Diplomatic relations were warming as well. Citizens of the United States had only been allowed to stay with our Cold War enemies in their homes some months previous to my visit. Few of the many Russians I met had had any direct contact with Americans before.
My Russian partner and host had been touted as a leading businessman under Gorbachev’s perestroika. After a few nights in the bosom of Andrei’s family, I felt very at home in their spacious Moscow apartment. But I began to feel that this fellow was a little too powerful after we went out a few nights to the best restaurants the average Russian never entered, and perhaps even knew existed. The places positively reeked of nomenklatura.
One evening, after a fortnight in Russia, Andrei announced that this was a special occasion, the 13th birthday of his eldest son. That’s the point of entry of a boy into manhood in the machismo Russian culture. I was the guest of honor.
We had an excellent dinner and enjoyable evening, which included a couple of drinks. Since a drink in Russia is nearly half a glass of vodka, following a ritual toast. Russians claim that the long toasts—little speeches really—keep them from becoming too inebriated. But I was buzzed.
On the way back I sat in the front with the driver, while Andrei, his wife Vera, and their two boys sat in the backseat of the roomy car. Vera, who had very little English, incongruously said something about evil.
Off the top of my head (a big mistake in responding to that subject), I said, “Evil can’t touch you if you remain with your fear.”
Until that point, I hadn’t felt a single moment of fear or homesickness in the strange land of Russia. But my feelings of warmth and fellowship were shattered the next moment.
I heard a metallic voice, which came through Andrei and seemed to emanate from well behind the car. In a tone of pure malevolence, it simply said, “Is that so?”
I’d known strong fear, even terror before, but the depth of the instantaneous, inexplicable terror I felt was far greater than anything I’d ever experienced, or knew existed. Suddenly the plush red curtains that had encircled me were ripped open. Before my eyes flashed scenes of incalculable suffering and death–scenes of gulags, mass torture and executions.
I felt like I’d been instantly transported to hell, and was on the backside of the moon, and was sure that I would never get home. The grimy snow that lined Moscow’s grim streets mocked my insular childhood on peninsular Michigan. Even the Stalinesque architecture, which appeared just ugly and remote to me before, seemed to speak of evil.
Without thinking it first, without thinking it at all, I held fast to the raging fear, and rode it like a rollercoaster for the next half hour, unable to speak. It abated, and I was forever changed.
Shortly after I returned to the West Coast, a philosopher friend asked what would have happened if I hadn’t done what I said. One of two things, I replied. Either I would have been shattered into a million pieces, or evil would have taken possession of me completely.
It’s no longer possible to avoid collective darkness and evil. The accretion of darkness in consciousness (which is consciousness as we usually know it) is destroying all space, inwardly and outwardly.

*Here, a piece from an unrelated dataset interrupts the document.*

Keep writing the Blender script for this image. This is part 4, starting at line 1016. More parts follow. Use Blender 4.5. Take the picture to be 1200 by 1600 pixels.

We all have our own share of darkness, inherited from the generations before us and accumulated in our own lives. Westerners blithely call it our personal “baggage,” ignoring the deeper lineage, while Buddhists call it karma, accentuating the non-personal content.
The content of that dark matter, comprised of all the unresolved hurts and hatreds, fear and loneliness within us, has built up generation after generation. And the totality of it in human consciousness, which we all share and to which we are all connected, is the collective darkness of humankind. Some element of that darkness has intentionality, just as some element within us has intentionality. That is the source and meaning of evil.
Except in the movies for entertainment purposes, darkness and evil are denied and avoided. But in observing, questioning, and remaining with the darkness within, one is constantly learning. And that turns the tables on evil.
When even a small minority of people live that way, evil will no longer rule the world.